++++ Information supplied ++++

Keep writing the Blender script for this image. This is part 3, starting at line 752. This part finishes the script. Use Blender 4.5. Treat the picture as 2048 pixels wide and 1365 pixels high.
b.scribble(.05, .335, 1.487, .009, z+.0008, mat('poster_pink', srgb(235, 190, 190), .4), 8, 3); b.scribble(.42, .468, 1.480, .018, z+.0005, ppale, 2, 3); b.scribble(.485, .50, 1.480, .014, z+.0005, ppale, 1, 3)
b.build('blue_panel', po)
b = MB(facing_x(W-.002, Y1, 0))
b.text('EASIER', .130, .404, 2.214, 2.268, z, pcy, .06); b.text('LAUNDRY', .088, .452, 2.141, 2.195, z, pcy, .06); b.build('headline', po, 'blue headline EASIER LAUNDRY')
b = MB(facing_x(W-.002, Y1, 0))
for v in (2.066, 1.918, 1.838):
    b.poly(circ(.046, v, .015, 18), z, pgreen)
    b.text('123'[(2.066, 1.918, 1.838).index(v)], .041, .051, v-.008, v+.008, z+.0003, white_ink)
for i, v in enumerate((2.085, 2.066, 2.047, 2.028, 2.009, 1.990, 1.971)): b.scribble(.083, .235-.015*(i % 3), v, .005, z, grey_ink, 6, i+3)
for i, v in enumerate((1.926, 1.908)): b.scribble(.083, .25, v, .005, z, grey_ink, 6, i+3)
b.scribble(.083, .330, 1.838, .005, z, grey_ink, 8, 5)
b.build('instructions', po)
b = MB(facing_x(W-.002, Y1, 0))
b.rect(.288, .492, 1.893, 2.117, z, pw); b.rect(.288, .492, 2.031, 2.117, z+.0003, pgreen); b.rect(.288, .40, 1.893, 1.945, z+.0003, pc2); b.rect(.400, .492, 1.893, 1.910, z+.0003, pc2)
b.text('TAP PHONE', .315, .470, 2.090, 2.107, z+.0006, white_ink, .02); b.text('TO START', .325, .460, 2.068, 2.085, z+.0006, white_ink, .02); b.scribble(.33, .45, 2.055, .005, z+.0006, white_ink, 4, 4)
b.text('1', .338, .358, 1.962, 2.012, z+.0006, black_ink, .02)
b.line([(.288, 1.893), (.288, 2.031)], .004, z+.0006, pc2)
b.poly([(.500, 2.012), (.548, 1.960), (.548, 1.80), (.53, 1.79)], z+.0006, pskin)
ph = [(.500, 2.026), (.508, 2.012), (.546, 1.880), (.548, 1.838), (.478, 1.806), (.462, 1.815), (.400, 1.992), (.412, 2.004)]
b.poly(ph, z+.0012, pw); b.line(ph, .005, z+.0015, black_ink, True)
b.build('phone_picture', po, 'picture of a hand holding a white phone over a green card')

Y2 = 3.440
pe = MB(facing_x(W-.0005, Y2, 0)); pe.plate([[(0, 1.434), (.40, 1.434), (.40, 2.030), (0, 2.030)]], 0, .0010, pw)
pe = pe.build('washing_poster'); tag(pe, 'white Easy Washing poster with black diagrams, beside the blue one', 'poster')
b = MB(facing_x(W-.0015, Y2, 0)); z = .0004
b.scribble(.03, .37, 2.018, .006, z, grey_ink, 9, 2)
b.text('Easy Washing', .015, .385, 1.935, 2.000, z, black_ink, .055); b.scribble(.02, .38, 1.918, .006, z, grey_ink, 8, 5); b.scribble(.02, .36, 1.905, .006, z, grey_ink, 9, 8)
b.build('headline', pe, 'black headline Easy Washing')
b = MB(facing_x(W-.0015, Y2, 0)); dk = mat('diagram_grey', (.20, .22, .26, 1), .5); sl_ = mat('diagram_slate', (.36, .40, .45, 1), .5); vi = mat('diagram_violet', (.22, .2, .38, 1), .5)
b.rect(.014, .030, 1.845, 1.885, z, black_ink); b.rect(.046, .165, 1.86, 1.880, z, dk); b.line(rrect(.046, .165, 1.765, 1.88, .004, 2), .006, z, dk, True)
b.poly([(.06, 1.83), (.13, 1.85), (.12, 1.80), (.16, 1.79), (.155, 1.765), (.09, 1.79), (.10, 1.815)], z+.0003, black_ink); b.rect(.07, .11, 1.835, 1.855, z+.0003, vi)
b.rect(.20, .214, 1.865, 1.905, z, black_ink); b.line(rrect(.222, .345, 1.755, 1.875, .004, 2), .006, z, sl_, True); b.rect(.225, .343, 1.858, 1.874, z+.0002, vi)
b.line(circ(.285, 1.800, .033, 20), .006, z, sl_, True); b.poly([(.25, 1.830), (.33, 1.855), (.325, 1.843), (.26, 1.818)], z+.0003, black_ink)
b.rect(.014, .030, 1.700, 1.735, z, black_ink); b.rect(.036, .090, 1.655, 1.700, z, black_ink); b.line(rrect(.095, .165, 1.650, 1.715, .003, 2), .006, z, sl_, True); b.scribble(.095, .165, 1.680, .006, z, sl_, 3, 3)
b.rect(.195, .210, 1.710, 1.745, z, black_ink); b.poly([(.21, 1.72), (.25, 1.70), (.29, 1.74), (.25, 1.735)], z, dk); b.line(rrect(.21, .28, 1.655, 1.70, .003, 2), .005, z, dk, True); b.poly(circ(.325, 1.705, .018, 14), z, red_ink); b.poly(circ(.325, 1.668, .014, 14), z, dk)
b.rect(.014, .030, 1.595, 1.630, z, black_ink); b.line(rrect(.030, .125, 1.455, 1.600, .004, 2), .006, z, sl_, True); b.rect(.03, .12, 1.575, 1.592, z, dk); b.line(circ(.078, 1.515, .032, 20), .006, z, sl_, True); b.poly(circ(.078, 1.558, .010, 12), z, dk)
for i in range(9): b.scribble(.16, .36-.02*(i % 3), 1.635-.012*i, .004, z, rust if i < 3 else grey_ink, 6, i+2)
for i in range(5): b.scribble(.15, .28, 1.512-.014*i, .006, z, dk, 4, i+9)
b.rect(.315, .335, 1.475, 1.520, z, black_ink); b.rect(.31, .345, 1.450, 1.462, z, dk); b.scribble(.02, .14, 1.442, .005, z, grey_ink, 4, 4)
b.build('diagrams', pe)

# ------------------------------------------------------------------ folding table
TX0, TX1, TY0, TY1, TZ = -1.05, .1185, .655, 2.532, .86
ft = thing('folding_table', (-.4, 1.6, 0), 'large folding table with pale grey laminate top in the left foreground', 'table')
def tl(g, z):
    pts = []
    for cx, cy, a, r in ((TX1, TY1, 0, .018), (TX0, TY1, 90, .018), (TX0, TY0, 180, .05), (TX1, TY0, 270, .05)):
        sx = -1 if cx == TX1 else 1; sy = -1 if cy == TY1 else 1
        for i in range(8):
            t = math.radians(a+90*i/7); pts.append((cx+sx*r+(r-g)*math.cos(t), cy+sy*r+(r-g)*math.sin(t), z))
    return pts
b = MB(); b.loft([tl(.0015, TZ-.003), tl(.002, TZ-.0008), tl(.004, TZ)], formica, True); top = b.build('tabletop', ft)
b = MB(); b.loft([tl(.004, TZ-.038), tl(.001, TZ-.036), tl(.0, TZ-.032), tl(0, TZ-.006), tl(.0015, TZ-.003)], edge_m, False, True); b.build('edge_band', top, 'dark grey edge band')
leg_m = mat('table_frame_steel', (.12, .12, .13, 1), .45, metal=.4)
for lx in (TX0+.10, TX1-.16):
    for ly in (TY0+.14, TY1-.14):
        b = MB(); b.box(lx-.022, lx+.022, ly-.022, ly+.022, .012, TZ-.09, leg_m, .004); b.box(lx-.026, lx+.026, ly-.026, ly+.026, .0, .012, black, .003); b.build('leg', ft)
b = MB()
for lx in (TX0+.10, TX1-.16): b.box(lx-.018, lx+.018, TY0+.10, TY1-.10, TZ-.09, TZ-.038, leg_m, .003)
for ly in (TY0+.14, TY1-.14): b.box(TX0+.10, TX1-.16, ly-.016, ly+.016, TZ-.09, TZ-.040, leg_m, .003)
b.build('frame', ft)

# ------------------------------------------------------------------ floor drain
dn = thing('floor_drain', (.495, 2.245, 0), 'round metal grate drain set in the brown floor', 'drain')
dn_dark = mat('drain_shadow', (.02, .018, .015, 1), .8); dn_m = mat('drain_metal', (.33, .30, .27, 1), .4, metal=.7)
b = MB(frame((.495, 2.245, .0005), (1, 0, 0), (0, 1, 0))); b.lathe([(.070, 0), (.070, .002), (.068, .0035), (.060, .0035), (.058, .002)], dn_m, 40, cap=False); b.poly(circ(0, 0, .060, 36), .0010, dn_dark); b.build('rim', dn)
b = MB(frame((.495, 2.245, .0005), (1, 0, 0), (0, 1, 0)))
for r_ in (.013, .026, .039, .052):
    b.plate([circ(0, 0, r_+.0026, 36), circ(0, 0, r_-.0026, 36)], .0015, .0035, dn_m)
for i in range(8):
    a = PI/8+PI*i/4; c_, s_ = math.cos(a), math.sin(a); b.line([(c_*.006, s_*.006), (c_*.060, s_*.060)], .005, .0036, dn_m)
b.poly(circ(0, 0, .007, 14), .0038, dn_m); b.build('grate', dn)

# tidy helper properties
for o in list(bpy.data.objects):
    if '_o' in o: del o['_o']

++++

> _Prompt_
Copy out every line from the material above in which the word "picture" appears.

> _The response_
Keep writing the Blender script for this image. This is part 3, starting at line 752. This part finishes the script. Use Blender 4.5. Treat the picture as 2048 pixels wide and 1365 pixels high.
b.build('phone_picture', po, 'picture of a hand holding a white phone over a green card')